Help them achieve more. Given the choice, most people prefer to do outstanding, rather than mediocre, work. Show them how to do that and you will spur them to greater achievement. One key to accomplishment is improving methodology rather than merely working harder. Examples: You can help an engineer increase his design output by training him in the advanced uses of a computer. You can help a salesperson perform maximally by showing him how to spot and cultivate key accounts.

Give them recognition. Over and above monetary reward, what people crave is praise in some form. They need assurances that their efforts are known, valued, appreciated. Sometimes all it takes to satisfy this deep desire is a sincere, “Well done,” preferably delivered in front of their peers. Sometimes something more tangible is required—a business trip that implies trust, inclusion of the individual's name on an honor roll, a letter of congratulations—anything that strokes their egos.

Make their work more interesting. It's a fact of life: Familiarity does breed contempt. That's why one of the great demotivators is plain old boredom. To the degree that you can make a person's work meaningful to him, to that degree you will spur him to realize his own highest potential. When people's work excite them, they come alive; they walk differently, they talk differently, they work differently. If you want your own people to do their jobs with dedication, help them enjoy what they're doing. This may require that you build more decision making into their work—more creativity, more variety, more challenge.

Give them additional responsibility. This doesn't mean simply giving them more work. It means giving them work of greater importance that requires a higher level of knowledge and skill. The amount of additional responsibility will vary with the individual, of course, but if you haven't reconsidered in the last six months or so what your people are being asked to do, it may be time to reassess their workloads.

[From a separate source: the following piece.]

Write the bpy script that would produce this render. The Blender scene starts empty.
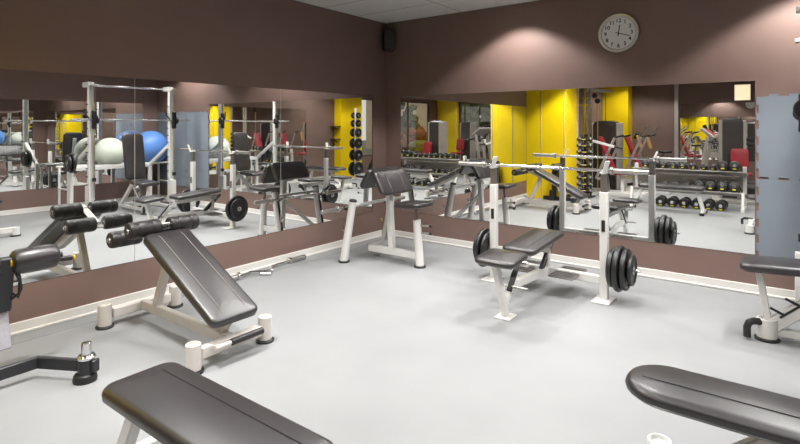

Help them grow. If any of your people have been in the same job for more than five years, something may be wrong. If they are not promotable, that means they've gained no new knowledge or skills under your management. And since people seldom develop on their own, it means further that you have been remiss in your duty as a supervisor. You ought to be providing help and direction by seeing to it that all your people are exposed to training either inside or outside your organization and making sure that each has an annual program for individual growth.

The Products Finishing Staff regrets to inform its readers that Ted Pollock recently passed away and this will be the final installment of his Management Methods Column. Mr. Pollock has been an excellent addition to the magazine and has always been a favorite among readers. He and his column will be greatly missed.